A year after Pima County cleared a big swath of the Rillito River of vegetation and excess soil as a flood-control measure, parts of the Pantano Wash recently got a similar treatment.

A vast expanse of the wash northwest of Tanque Verde Road now looks like a sandy beach.

“New soil cement bank protection has recently been installed for the Pantano Wash bank protection and river park project between Tanque Verde Road and Fort Lowell Park,” said Larry Robison, engineering division manager for the Pima County Regional Flood Control District.

“From our hydrologic modeling for the project, the vegetation was covering a sand bar that needed to be removed as the sand bar was constricting flood flows between Costco (a large store near the wash) and the Tanque Verde bridge” over the wash, Robison said. “The work involved building bank protection and removing vegetation.”

Vegetation that had grown in the channel, potentially restricting water flows, was mainly creosote bush, he said.

“Creosote bush is a native plant, but it’s more of a weed that grows like crazy,” he said.

“We’ve also selectively removed some of the invasive species like tamarisk and buffelgrass,” he said.

One part of the channel had been used as a commercial sand and gravel operation in the past.

“As such, the area contained numerous large pockets of subsurface materials varying from natural to man-made inert material, and also non-inert material — dumped cars, scrap metal” and other material, Robison said. “We used this project as an opportunity to clean up the entirety of that channel area to ensure no future issues with dumped material.”

The work, begun last year, is continuing this year with construction of a paved, 1.4-mile path along the wash for the river park system and planting of vegetation along the banks.

He said work on a wash segment southeast of Tanque Verde Road was done several years earlier and that vegetation in the channel has since regrown.
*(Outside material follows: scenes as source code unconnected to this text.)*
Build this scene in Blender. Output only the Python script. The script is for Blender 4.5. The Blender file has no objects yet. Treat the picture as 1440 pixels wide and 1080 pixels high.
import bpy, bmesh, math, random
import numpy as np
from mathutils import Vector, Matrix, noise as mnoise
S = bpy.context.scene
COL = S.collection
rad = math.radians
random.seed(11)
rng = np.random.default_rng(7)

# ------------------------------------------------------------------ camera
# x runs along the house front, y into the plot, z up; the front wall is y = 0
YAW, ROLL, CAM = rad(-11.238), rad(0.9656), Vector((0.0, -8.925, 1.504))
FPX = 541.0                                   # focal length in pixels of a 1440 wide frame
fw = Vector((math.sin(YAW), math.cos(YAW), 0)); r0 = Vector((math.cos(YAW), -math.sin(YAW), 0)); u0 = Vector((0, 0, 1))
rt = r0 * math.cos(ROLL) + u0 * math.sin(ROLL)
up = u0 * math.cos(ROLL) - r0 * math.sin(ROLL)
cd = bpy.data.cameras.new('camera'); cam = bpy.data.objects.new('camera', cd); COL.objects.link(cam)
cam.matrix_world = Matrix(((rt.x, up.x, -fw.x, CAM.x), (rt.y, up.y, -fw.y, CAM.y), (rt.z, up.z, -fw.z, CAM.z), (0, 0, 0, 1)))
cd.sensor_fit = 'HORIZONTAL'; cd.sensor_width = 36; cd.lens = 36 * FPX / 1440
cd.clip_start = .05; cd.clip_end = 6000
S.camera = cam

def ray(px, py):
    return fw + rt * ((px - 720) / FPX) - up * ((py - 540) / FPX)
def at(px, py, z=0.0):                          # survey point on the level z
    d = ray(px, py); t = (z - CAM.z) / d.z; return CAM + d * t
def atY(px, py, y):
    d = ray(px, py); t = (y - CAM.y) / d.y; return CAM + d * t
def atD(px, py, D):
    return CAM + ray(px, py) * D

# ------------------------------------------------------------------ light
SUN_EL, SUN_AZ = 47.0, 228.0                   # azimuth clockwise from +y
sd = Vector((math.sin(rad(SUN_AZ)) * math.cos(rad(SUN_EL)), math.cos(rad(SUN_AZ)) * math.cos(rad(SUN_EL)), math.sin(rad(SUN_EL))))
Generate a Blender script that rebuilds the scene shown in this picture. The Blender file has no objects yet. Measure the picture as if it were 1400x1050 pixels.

It’s being left as it is for now, Robison said, but he noted that it will be inspected periodically for sediment buildup.

It’s likely that other watercourses will receive work for bank protection and flood control, too.

“The regional watercourses within the metro Tucson area do require occasional maintenance to restore the flood-carrying capacity of the watercourses,” Robison said. “The bank protection is designed to allow for some regrowth of vegetation. The extent of the maintenance depends on the amount of vegetation, sedimentation and the amount of adjacent development.”